8) Look at the Soviet Union in the 1920s, when Lenin & Co. were too weak to impose their will as fully as they’d have liked and so allowed a modicum of freedom: painting, literature, architecture, mathematics, physics, you name it all flourished, helping provide the State with what it’s always aftter: the means of slapping the shackles back on.

I hope I’m wrong about all this.  There’s a good chance I am, that none of this will come to pass.  But keep in mind I’m not making many predictions and certainly not recommending new government policies: the point is the stakes are terrifically high and I think they’re likely to be surrendered entirely to blithely.  Fundamentally, for the same reason as always: everybody has their own priorities, but maximizing individual liberty is the one thing with a reasonable claim to the universal #1.  That it rarely cracks the top ten with anyone makes me shudder.

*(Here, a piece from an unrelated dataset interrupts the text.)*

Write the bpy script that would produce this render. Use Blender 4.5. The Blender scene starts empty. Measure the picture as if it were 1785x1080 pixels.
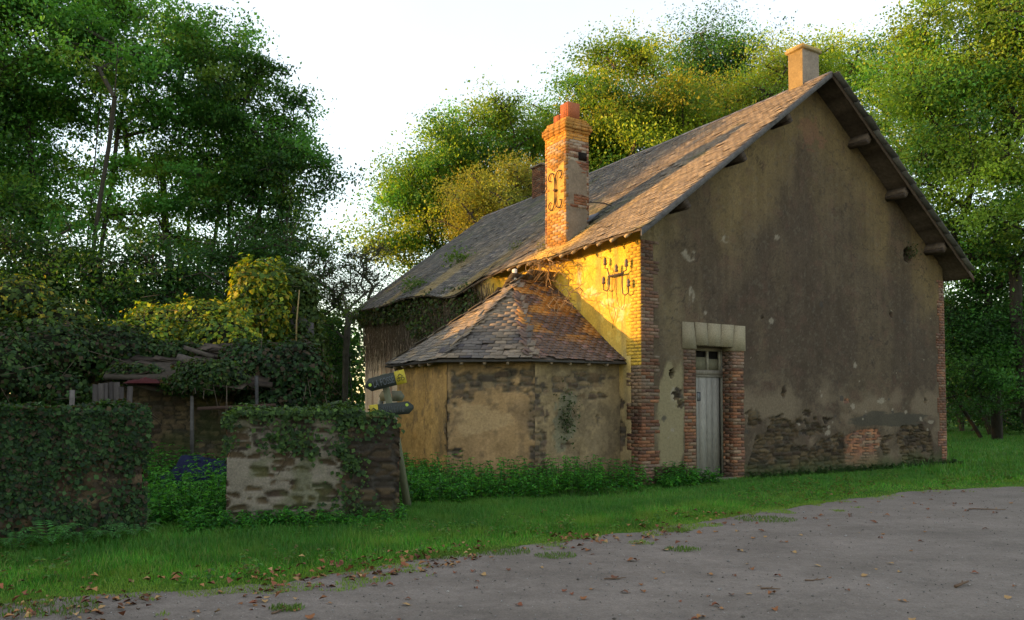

And makes me think again that the only protection I’m ever going to have from the rest of you is a fortress of money and my own island.

I’m just kidding.  I can also get a machine gun.

Titties for liberty.

2 Comments leave one →
  1. Sarah permalink
    25 June 10 11:13 pm

    I’ve been listening to debate students use the words “ontological” and “deontological” for over two years now and I still don’t get what they mean.

    I just mastered “hegemony” this year. And by “mastered,” I mean I can pronounce it correctly. I know it has something to do with power.

    And I’m submitting my official request for a nickname. I feel as though I’ve earned it with my consistent, albeit short-winded and often pointless, comments.

    • 07 July 10 10:07 am

      I’ll give you the family special: you get a choice. You’re either Sisterbeard or . . . nah, forget it. You’re Sisterbeard.